▸ **PROVIDED MATERIAL**
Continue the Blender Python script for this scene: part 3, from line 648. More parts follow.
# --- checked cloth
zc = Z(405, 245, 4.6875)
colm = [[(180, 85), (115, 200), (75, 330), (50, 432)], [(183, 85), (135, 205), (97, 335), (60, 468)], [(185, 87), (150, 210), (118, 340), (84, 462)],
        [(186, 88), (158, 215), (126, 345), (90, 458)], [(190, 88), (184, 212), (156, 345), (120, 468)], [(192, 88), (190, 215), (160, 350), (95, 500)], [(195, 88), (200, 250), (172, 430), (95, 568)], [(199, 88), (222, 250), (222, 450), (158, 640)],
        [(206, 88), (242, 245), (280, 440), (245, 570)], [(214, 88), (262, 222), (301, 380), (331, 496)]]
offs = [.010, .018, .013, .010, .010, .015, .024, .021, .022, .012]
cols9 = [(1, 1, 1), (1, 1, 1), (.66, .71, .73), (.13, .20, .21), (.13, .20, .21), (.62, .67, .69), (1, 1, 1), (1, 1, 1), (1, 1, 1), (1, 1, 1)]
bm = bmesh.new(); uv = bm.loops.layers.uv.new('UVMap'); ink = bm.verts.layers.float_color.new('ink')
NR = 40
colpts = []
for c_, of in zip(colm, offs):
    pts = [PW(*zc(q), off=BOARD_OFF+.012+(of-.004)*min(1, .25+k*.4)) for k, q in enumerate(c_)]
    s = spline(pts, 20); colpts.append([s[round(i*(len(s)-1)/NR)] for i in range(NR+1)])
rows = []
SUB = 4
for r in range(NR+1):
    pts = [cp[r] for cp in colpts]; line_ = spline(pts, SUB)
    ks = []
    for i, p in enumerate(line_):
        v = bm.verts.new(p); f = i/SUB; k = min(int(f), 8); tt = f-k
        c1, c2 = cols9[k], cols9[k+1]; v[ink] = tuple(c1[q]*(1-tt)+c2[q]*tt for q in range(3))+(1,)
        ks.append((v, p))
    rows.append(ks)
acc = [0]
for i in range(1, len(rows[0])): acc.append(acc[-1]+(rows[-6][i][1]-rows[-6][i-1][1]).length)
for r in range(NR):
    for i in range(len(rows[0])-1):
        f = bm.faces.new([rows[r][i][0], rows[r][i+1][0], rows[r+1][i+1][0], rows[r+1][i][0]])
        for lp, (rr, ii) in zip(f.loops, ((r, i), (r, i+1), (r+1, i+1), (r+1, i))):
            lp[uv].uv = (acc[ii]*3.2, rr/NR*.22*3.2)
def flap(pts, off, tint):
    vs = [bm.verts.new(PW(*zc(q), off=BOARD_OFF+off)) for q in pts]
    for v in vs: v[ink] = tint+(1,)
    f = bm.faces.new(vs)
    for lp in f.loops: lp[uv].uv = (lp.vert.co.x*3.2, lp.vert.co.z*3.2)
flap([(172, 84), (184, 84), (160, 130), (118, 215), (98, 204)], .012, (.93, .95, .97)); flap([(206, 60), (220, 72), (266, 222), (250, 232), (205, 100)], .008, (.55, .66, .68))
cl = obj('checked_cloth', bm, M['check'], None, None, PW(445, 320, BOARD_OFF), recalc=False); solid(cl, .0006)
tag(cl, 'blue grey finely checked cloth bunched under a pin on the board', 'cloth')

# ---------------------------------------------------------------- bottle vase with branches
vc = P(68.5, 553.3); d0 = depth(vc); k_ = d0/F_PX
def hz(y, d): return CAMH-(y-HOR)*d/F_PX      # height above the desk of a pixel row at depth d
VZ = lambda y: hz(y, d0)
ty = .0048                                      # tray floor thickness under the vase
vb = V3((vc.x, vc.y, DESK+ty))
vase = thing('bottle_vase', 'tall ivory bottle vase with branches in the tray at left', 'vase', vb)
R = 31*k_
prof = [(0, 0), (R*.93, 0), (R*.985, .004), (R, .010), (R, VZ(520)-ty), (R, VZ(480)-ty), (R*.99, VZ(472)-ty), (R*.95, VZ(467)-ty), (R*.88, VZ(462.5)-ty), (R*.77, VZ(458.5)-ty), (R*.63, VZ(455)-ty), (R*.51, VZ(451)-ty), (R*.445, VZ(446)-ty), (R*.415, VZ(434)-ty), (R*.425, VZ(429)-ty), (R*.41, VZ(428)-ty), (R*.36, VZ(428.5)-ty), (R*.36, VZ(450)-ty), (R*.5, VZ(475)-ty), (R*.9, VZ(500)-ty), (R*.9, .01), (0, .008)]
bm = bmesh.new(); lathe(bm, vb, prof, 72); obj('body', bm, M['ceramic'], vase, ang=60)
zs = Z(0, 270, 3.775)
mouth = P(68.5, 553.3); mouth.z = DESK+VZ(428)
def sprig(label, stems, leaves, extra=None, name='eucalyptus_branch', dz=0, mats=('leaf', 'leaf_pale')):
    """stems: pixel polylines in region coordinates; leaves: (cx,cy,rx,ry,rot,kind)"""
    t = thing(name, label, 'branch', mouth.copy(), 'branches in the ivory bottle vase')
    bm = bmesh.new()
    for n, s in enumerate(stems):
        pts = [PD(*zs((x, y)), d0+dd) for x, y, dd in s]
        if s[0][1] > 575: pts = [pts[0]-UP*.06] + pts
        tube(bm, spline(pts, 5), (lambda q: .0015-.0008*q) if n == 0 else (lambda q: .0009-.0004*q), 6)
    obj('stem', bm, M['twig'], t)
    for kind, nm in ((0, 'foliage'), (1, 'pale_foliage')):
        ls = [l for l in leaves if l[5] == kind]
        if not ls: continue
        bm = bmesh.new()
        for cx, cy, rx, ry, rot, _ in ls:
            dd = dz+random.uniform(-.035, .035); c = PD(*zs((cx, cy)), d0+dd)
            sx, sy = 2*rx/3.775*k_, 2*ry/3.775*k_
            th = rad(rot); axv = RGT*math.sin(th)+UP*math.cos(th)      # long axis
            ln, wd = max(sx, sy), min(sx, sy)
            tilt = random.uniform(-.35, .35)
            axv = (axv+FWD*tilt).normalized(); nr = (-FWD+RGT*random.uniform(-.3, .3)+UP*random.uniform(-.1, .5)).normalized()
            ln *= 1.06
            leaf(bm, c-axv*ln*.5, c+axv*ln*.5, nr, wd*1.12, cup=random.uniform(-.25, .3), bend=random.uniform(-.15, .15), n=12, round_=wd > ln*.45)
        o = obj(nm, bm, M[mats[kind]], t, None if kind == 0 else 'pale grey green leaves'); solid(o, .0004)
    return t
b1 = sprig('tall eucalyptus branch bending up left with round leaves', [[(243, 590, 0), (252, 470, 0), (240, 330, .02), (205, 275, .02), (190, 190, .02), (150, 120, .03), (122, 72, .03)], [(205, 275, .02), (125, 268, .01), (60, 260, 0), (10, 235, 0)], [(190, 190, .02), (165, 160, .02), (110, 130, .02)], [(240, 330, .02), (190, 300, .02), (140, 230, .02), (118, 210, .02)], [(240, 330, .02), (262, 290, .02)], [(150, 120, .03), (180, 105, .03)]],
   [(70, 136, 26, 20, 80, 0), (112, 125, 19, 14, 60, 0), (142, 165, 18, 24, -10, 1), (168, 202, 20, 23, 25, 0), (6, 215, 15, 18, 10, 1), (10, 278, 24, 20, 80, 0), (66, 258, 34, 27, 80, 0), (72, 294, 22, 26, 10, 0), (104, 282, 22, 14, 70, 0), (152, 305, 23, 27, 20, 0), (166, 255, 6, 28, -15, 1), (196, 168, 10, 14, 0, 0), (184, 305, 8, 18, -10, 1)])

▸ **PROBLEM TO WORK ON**
Extract the whole listing, character for character.

▸ **TASK RESULT**
Continue the Blender Python script for this scene: part 3, from line 648. More parts follow.
# --- checked cloth
zc = Z(405, 245, 4.6875)
colm = [[(180, 85), (115, 200), (75, 330), (50, 432)], [(183, 85), (135, 205), (97, 335), (60, 468)], [(185, 87), (150, 210), (118, 340), (84, 462)],
        [(186, 88), (158, 215), (126, 345), (90, 458)], [(190, 88), (184, 212), (156, 345), (120, 468)], [(192, 88), (190, 215), (160, 350), (95, 500)], [(195, 88), (200, 250), (172, 430), (95, 568)], [(199, 88), (222, 250), (222, 450), (158, 640)],
        [(206, 88), (242, 245), (280, 440), (245, 570)], [(214, 88), (262, 222), (301, 380), (331, 496)]]
offs = [.010, .018, .013, .010, .010, .015, .024, .021, .022, .012]
cols9 = [(1, 1, 1), (1, 1, 1), (.66, .71, .73), (.13, .20, .21), (.13, .20, .21), (.62, .67, .69), (1, 1, 1), (1, 1, 1), (1, 1, 1), (1, 1, 1)]
bm = bmesh.new(); uv = bm.loops.layers.uv.new('UVMap'); ink = bm.verts.layers.float_color.new('ink')
NR = 40
colpts = []
for c_, of in zip(colm, offs):
    pts = [PW(*zc(q), off=BOARD_OFF+.012+(of-.004)*min(1, .25+k*.4)) for k, q in enumerate(c_)]
    s = spline(pts, 20); colpts.append([s[round(i*(len(s)-1)/NR)] for i in range(NR+1)])
rows = []
SUB = 4
for r in range(NR+1):
    pts = [cp[r] for cp in colpts]; line_ = spline(pts, SUB)
    ks = []
    for i, p in enumerate(line_):
        v = bm.verts.new(p); f = i/SUB; k = min(int(f), 8); tt = f-k
        c1, c2 = cols9[k], cols9[k+1]; v[ink] = tuple(c1[q]*(1-tt)+c2[q]*tt for q in range(3))+(1,)
        ks.append((v, p))
    rows.append(ks)
acc = [0]
for i in range(1, len(rows[0])): acc.append(acc[-1]+(rows[-6][i][1]-rows[-6][i-1][1]).length)
for r in range(NR):
    for i in range(len(rows[0])-1):
        f = bm.faces.new([rows[r][i][0], rows[r][i+1][0], rows[r+1][i+1][0], rows[r+1][i][0]])
        for lp, (rr, ii) in zip(f.loops, ((r, i), (r, i+1), (r+1, i+1), (r+1, i))):
            lp[uv].uv = (acc[ii]*3.2, rr/NR*.22*3.2)
def flap(pts, off, tint):
    vs = [bm.verts.new(PW(*zc(q), off=BOARD_OFF+off)) for q in pts]
    for v in vs: v[ink] = tint+(1,)
    f = bm.faces.new(vs)
    for lp in f.loops: lp[uv].uv = (lp.vert.co.x*3.2, lp.vert.co.z*3.2)
flap([(172, 84), (184, 84), (160, 130), (118, 215), (98, 204)], .012, (.93, .95, .97)); flap([(206, 60), (220, 72), (266, 222), (250, 232), (205, 100)], .008, (.55, .66, .68))
cl = obj('checked_cloth', bm, M['check'], None, None, PW(445, 320, BOARD_OFF), recalc=False); solid(cl, .0006)
tag(cl, 'blue grey finely checked cloth bunched under a pin on the board', 'cloth')

# ---------------------------------------------------------------- bottle vase with branches
vc = P(68.5, 553.3); d0 = depth(vc); k_ = d0/F_PX
def hz(y, d): return CAMH-(y-HOR)*d/F_PX      # height above the desk of a pixel row at depth d
VZ = lambda y: hz(y, d0)
ty = .0048                                      # tray floor thickness under the vase
vb = V3((vc.x, vc.y, DESK+ty))
vase = thing('bottle_vase', 'tall ivory bottle vase with branches in the tray at left', 'vase', vb)
R = 31*k_
prof = [(0, 0), (R*.93, 0), (R*.985, .004), (R, .010), (R, VZ(520)-ty), (R, VZ(480)-ty), (R*.99, VZ(472)-ty), (R*.95, VZ(467)-ty), (R*.88, VZ(462.5)-ty), (R*.77, VZ(458.5)-ty), (R*.63, VZ(455)-ty), (R*.51, VZ(451)-ty), (R*.445, VZ(446)-ty), (R*.415, VZ(434)-ty), (R*.425, VZ(429)-ty), (R*.41, VZ(428)-ty), (R*.36, VZ(428.5)-ty), (R*.36, VZ(450)-ty), (R*.5, VZ(475)-ty), (R*.9, VZ(500)-ty), (R*.9, .01), (0, .008)]
bm = bmesh.new(); lathe(bm, vb, prof, 72); obj('body', bm, M['ceramic'], vase, ang=60)
zs = Z(0, 270, 3.775)
mouth = P(68.5, 553.3); mouth.z = DESK+VZ(428)
def sprig(label, stems, leaves, extra=None, name='eucalyptus_branch', dz=0, mats=('leaf', 'leaf_pale')):
    """stems: pixel polylines in region coordinates; leaves: (cx,cy,rx,ry,rot,kind)"""
    t = thing(name, label, 'branch', mouth.copy(), 'branches in the ivory bottle vase')
    bm = bmesh.new()
    for n, s in enumerate(stems):
        pts = [PD(*zs((x, y)), d0+dd) for x, y, dd in s]
        if s[0][1] > 575: pts = [pts[0]-UP*.06] + pts
        tube(bm, spline(pts, 5), (lambda q: .0015-.0008*q) if n == 0 else (lambda q: .0009-.0004*q), 6)
    obj('stem', bm, M['twig'], t)
    for kind, nm in ((0, 'foliage'), (1, 'pale_foliage')):
        ls = [l for l in leaves if l[5] == kind]
        if not ls: continue
        bm = bmesh.new()
        for cx, cy, rx, ry, rot, _ in ls:
            dd = dz+random.uniform(-.035, .035); c = PD(*zs((cx, cy)), d0+dd)
            sx, sy = 2*rx/3.775*k_, 2*ry/3.775*k_
            th = rad(rot); axv = RGT*math.sin(th)+UP*math.cos(th)      # long axis
            ln, wd = max(sx, sy), min(sx, sy)
            tilt = random.uniform(-.35, .35)
            axv = (axv+FWD*tilt).normalized(); nr = (-FWD+RGT*random.uniform(-.3, .3)+UP*random.uniform(-.1, .5)).normalized()
            ln *= 1.06
            leaf(bm, c-axv*ln*.5, c+axv*ln*.5, nr, wd*1.12, cup=random.uniform(-.25, .3), bend=random.uniform(-.15, .15), n=12, round_=wd > ln*.45)
        o = obj(nm, bm, M[mats[kind]], t, None if kind == 0 else 'pale grey green leaves'); solid(o, .0004)
    return t
b1 = sprig('tall eucalyptus branch bending up left with round leaves', [[(243, 590, 0), (252, 470, 0), (240, 330, .02), (205, 275, .02), (190, 190, .02), (150, 120, .03), (122, 72, .03)], [(205, 275, .02), (125, 268, .01), (60, 260, 0), (10, 235, 0)], [(190, 190, .02), (165, 160, .02), (110, 130, .02)], [(240, 330, .02), (190, 300, .02), (140, 230, .02), (118, 210, .02)], [(240, 330, .02), (262, 290, .02)], [(150, 120, .03), (180, 105, .03)]],
   [(70, 136, 26, 20, 80, 0), (112, 125, 19, 14, 60, 0), (142, 165, 18, 24, -10, 1), (168, 202, 20, 23, 25, 0), (6, 215, 15, 18, 10, 1), (10, 278, 24, 20, 80, 0), (66, 258, 34, 27, 80, 0), (72, 294, 22, 26, 10, 0), (104, 282, 22, 14, 70, 0), (152, 305, 23, 27, 20, 0), (166, 255, 6, 28, -15, 1), (196, 168, 10, 14, 0, 0), (184, 305, 8, 18, -10, 1)])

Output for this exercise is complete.